- Q
- What is the difference between tonic, subdominant and dominant in music?
https://www.quora.com/What-is-the-difference-between-tonic-subdominant-and-dominant-in-music/answer/Hans-Georg-Lundahl
- Hans-Georg Lundahl
- Self Employed at Writer and Composer
- Answered just now
- The tonic is the home chord of a composition (the one a Schenkerian analysis will reduce it to), which is stated or implied at the end - same applies to any phrase in it, since these are minor compositions too, it is also its base note;
- The dominant is one fifth above the tonic, is a major chord, and is the usual chord just before the home chord at the end of a phrase or composition : the reason for its usually being major is that the major third of the dominant is a leading note, leading up to the tonic note;
- The subdominant does not have a set function, but can replace the dominant in the cadence, thus making it a plagal one, its base note being a leading note to the major third (if such) of the tonic, it can also prepare the dominant, but can also in both capacities be replaced by a major or minor double dominant. It is, essentially, an intermediate.

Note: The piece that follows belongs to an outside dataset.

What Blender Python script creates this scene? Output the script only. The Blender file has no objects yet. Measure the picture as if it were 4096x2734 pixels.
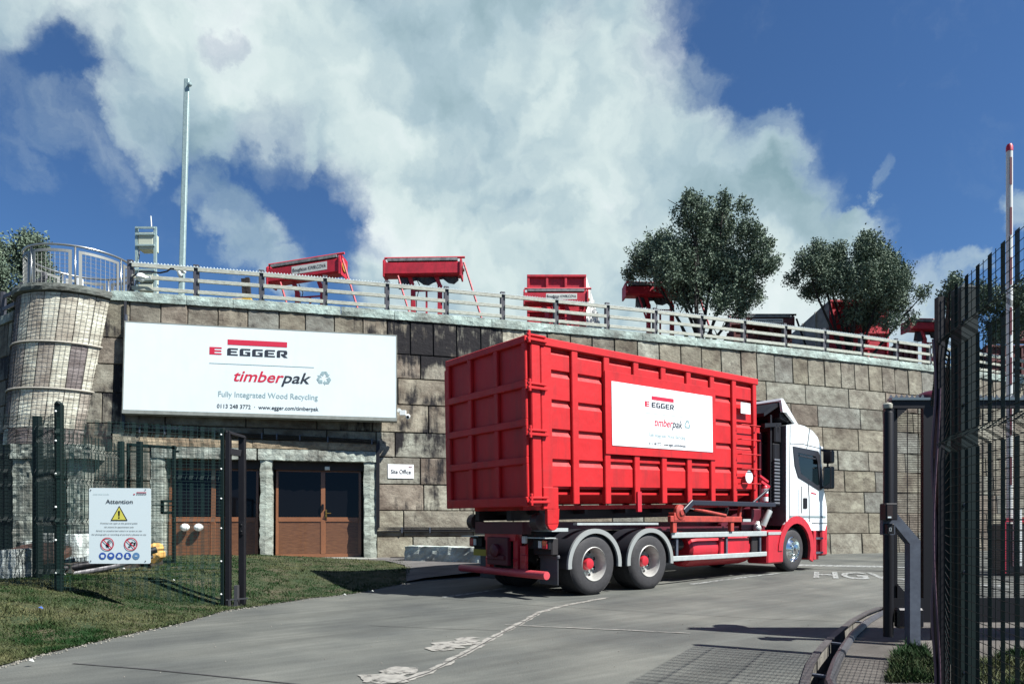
import bpy, bmesh, math, random
import numpy as np
from mathutils import Vector, Matrix, noise
from mathutils.geometry import tessellate_polygon, delaunay_2d_cdt
R = math.radians
random.seed(7); rng = np.random.default_rng(7)
scene = bpy.context.scene
COL = scene.collection

# ------------------------------------------------------------------ camera
FP, HY, CH = 683.0, 521.0, 1.2           # focal length in px of a 1024 frame, horizon row, eye height
cam = bpy.data.cameras.new('camera'); camo = bpy.data.objects.new('camera', cam); COL.objects.link(camo)
camo.location = (0, 0, CH); camo.rotation_euler = (R(90), 0, 0)
cam.sensor_width = 36; cam.lens = 36 * FP / 1024; cam.shift_y = (HY - 341.5) / 1024
cam.clip_start = 0.05; cam.clip_end = 3000
scene.camera = camo

# ------------------------------------------------------------------ light
SUN = Vector((0.572, -0.270, 0.774)).normalized()
sl = bpy.data.lights.new('sun', 'SUN'); so = bpy.data.objects.new('sun', sl); COL.objects.link(so)
sl.energy = 5.0; sl.angle = R(0.5); sl.color = (1.0, 0.97, 0.92)
so.rotation_euler = SUN.to_track_quat('Z', 'Y').to_euler()
scene.view_settings.view_transform = 'Standard'; scene.view_settings.look = 'None'
scene.view_settings.exposure = 1.2; scene.view_settings.gamma = 1.0

def make_world():
    w = bpy.data.worlds.new('World'); scene.world = w; w.use_nodes = True
    nt = w.node_tree; nt.nodes.clear(); N = nt.nodes.new; L = nt.links.new
    out = N('ShaderNodeOutputWorld')
    sky = N('ShaderNodeTexSky'); sky.sky_type = 'NISHITA'; sky.sun_disc = False
    sky.sun_elevation = math.asin(SUN.z); sky.sun_rotation = math.atan2(SUN.x, SUN.y)
    sky.air_density = 1.0; sky.dust_density = 0.4; sky.ozone_density = 2.5
    tint = N('ShaderNodeMix'); tint.data_type = 'RGBA'; tint.blend_type = 'MULTIPLY'; tint.inputs[0].default_value = 1
    tint.inputs[7].default_value = (0.56, 0.83, 1.12, 1); L(sky.outputs[0], tint.inputs[6])
    bg = N('ShaderNodeBackground'); bg.inputs[1].default_value = 0.042; L(tint.outputs[2], bg.inputs[0])
    tc = N('ShaderNodeTexCoord')
    nrm = N('ShaderNodeVectorMath'); nrm.operation = 'NORMALIZE'; L(tc.outputs['Generated'], nrm.inputs[0])
    # domain warp
    wn = N('ShaderNodeTexNoise'); wn.inputs['Scale'].default_value = 7; wn.inputs['Detail'].default_value = 7; wn.inputs['Roughness'].default_value = .62
    L(nrm.outputs[0], wn.inputs['Vector'])
    sub = N('ShaderNodeVectorMath'); sub.operation = 'SUBTRACT'; sub.inputs[1].default_value = (.5, .5, .5); L(wn.outputs['Color'], sub.inputs[0])
    sc = N('ShaderNodeVectorMath'); sc.operation = 'SCALE'; sc.inputs['Scale'].default_value = .16; L(sub.outputs[0], sc.inputs[0])
    ad = N('ShaderNodeVectorMath'); ad.operation = 'ADD'; L(nrm.outputs[0], ad.inputs[0]); L(sc.outputs[0], ad.inputs[1])
    nn = N('ShaderNodeVectorMath'); nn.operation = 'NORMALIZE'; L(ad.outputs[0], nn.inputs[0])
    clouds = [(132,22,46,.8),(100,-25,62,.75),(40,-5,55,.5),(15,25,40,.35),(190,50,55,1),(150,105,38,.8),(205,100,45,.85),(270,80,60,1),(310,115,35,1),(350,50,85,1),
        (365,130,50,1),(405,175,45,1),(430,70,95,1),(440,225,60,1),(530,60,95,1),(560,150,95,1),(597,30,42,1),(480,265,60,1),(560,265,85,1),
        (655,165,50,1),(700,185,48,1),(745,190,42,1),(783,215,30,1),(640,245,85,1),(735,260,75,1),(810,262,48,1),(838,240,28,1),(852,212,17,.9),(400,290,45,.9),
        (212,185,18,.50),(232,212,22,.60),(258,240,26,.66),(285,268,20,.6),(20,80,30,.27),(50,112,26,.25),(95,125,30,.27),(15,150,20,.22),(650,40,24,.42),(690,80,26,.33),(770,140,22,.5),
        (883,178,11,.42),(968,275,14,.6),(1020,215,18,.62),(930,300,25,.6),(905,330,40,.7),(-60,-60,90,.9),(300,-120,160,1)]
    holes = [(222,42,12,.35),(268,132,26,.33),(560,20,24,.2),(340,180,20,.3),(45,62,26,.3)]
    acc = None
    def blob(x, y, r, a, sgn):
        nonlocal acc
        d = Vector(((x-512)/FP, 1, (HY-y)/FP)); k = d.length; d.normalize(); rr = r/FP/k**1.2
        dp = N('ShaderNodeVectorMath'); dp.operation = 'DOT_PRODUCT'; dp.inputs[1].default_value = d; L(nn.outputs[0], dp.inputs[0])
        mr = N('ShaderNodeMapRange'); mr.interpolation_type = 'SMOOTHERSTEP'
        mr.inputs[1].default_value = math.cos(rr*1.85); mr.inputs[2].default_value = math.cos(rr*.1)
        mr.inputs[3].default_value = 0; mr.inputs[4].default_value = a; L(dp.outputs['Value'], mr.inputs[0])
        if acc is None: acc = mr.outputs[0]; return
        m = N('ShaderNodeMath'); m.operation = 'MAXIMUM' if sgn > 0 else 'SUBTRACT'; L(acc, m.inputs[0]); L(mr.outputs[0], m.inputs[1]); acc = m.outputs[0]
    for c in clouds: blob(*c, 1)
    for c in holes: blob(*c, -1)
    # general clouds outside the view
    gn = N('ShaderNodeTexNoise'); gn.inputs['Scale'].default_value = 2.2; gn.inputs['Detail'].default_value = 3; L(nrm.outputs[0], gn.inputs['Vector'])
    gm = N('ShaderNodeMapRange'); gm.inputs[1].default_value = .60; gm.inputs[2].default_value = .7; L(gn.outputs[0], gm.inputs[0])
    sp = N('ShaderNodeSeparateXYZ'); L(nrm.outputs[0], sp.inputs[0])
    bk = N('ShaderNodeMapRange'); bk.inputs[1].default_value = .35; bk.inputs[2].default_value = .0; bk.inputs[3].default_value = 0; bk.inputs[4].default_value = 1; L(sp.outputs[1], bk.inputs[0])
    gmul = N('ShaderNodeMath'); gmul.operation = 'MULTIPLY'; L(gm.outputs[0], gmul.inputs[0]); L(bk.outputs[0], gmul.inputs[1])
    mx = N('ShaderNodeMath'); mx.operation = 'MAXIMUM'; L(acc, mx.inputs[0]); L(gmul.outputs[0], mx.inputs[1])
    fn = N('ShaderNodeTexNoise'); fn.inputs['Scale'].default_value = 11; fn.inputs['Detail'].default_value = 9; fn.inputs['Roughness'].default_value = .6; L(nn.outputs[0], fn.inputs['Vector'])
    fs = N('ShaderNodeMath'); fs.operation = 'MULTIPLY_ADD'; fs.inputs[1].default_value = .92; fs.inputs[2].default_value = -.46; L(fn.outputs[0], fs.inputs[0])
    fa = N('ShaderNodeMath'); fa.operation = 'ADD'; L(mx.outputs[0], fa.inputs[0]); L(fs.outputs[0], fa.inputs[1])
    cov = N('ShaderNodeMapRange'); cov.interpolation_type = 'SMOOTHSTEP'; cov.inputs[1].default_value = .02; cov.inputs[2].default_value = 1.02; L(fa.outputs[0], cov.inputs[0])
    # lit and shaded sides of the cloud: density here against density a step toward the sun
    def dens(off, sc_, det, ro):
        v = N('ShaderNodeVectorMath'); v.operation = 'ADD'; v.inputs[1].default_value = off; L(nn.outputs[0], v.inputs[0])
        t = N('ShaderNodeTexNoise'); t.inputs['Scale'].default_value = sc_; t.inputs['Detail'].default_value = det; t.inputs['Roughness'].default_value = ro; L(v.outputs[0], t.inputs['Vector']); return t.outputs[0]
    def diff(off, sc_, det, ro, k):
        a = N('ShaderNodeMath'); a.operation = 'SUBTRACT'; L(dens((0, 0, 0), sc_, det, ro), a.inputs[0]); L(dens(off, sc_, det, ro), a.inputs[1])
        b = N('ShaderNodeMath'); b.operation = 'MULTIPLY'; b.inputs[1].default_value = k; L(a.outputs[0], b.inputs[0]); return b.outputs[0]
    def add2(a, b):
        x = N('ShaderNodeMath'); x.operation = 'ADD'; L(a, x.inputs[0])
        if isinstance(b, float): x.inputs[1].default_value = b
        else: L(b, x.inputs[1])
        return x.outputs[0]
    big = N('ShaderNodeMath'); big.operation = 'MULTIPLY'; big.inputs[1].default_value = 1.05; L(dens((3, 1, 2), 3.1, 4, .5), big.inputs[0])
    tot = add2(add2(add2(diff((.035, 0, .055), 4.2, 4, .5, 1.15), diff((.012, 0, .018), 11, 5, .55, .45)), big.outputs[0]), .09)
    edge = N('ShaderNodeMapRange'); edge.inputs[1].default_value = .55; edge.inputs[2].default_value = 1.5; edge.inputs[3].default_value = .10; edge.inputs[4].default_value = -.12; L(fa.outputs[0], edge.inputs[0]); tot = add2(tot, edge.outputs[0])
    rp = N('ShaderNodeValToRGB'); e = rp.color_ramp.elements
    e[0].position = .26; e[0].color = (.105, .165, .19, 1); e[1].position = .92; e[1].color = (.385, .418, .42, 1)
    m = e.new(.50); m.color = (.190, .252, .280, 1); m = e.new(.70); m.color = (.295, .35, .352, 1)
    L(tot, rp.inputs[0])
    cb = N('ShaderNodeBackground'); cb.inputs[1].default_value = 1.0; L(rp.outputs[0], cb.inputs[0])
    mix = N('ShaderNodeMixShader'); L(cov.outputs[0], mix.inputs[0]); L(bg.outputs[0], mix.inputs[1]); L(cb.outputs[0], mix.inputs[2])
    L(mix.outputs[0], out.inputs[0])
make_world()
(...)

You can end a composition on tonic in full cadence, or just before tonic, on dominant, in half cadence (meaning you imply, but refuse to actually state the tonic), but you can not very well end it on either subdominant or double dominant, these feeling a bit too intermediate. Transposing a whole phrase that way is another matter, in that case the original subdominant or double dominant of the composition has become the new tonic of the final part of it.
[I am, like some of the other answers, assuming the questioner already can find these on a scale. I am however also more treating them as conventional functions in musical composition rather than as just places in the scale.]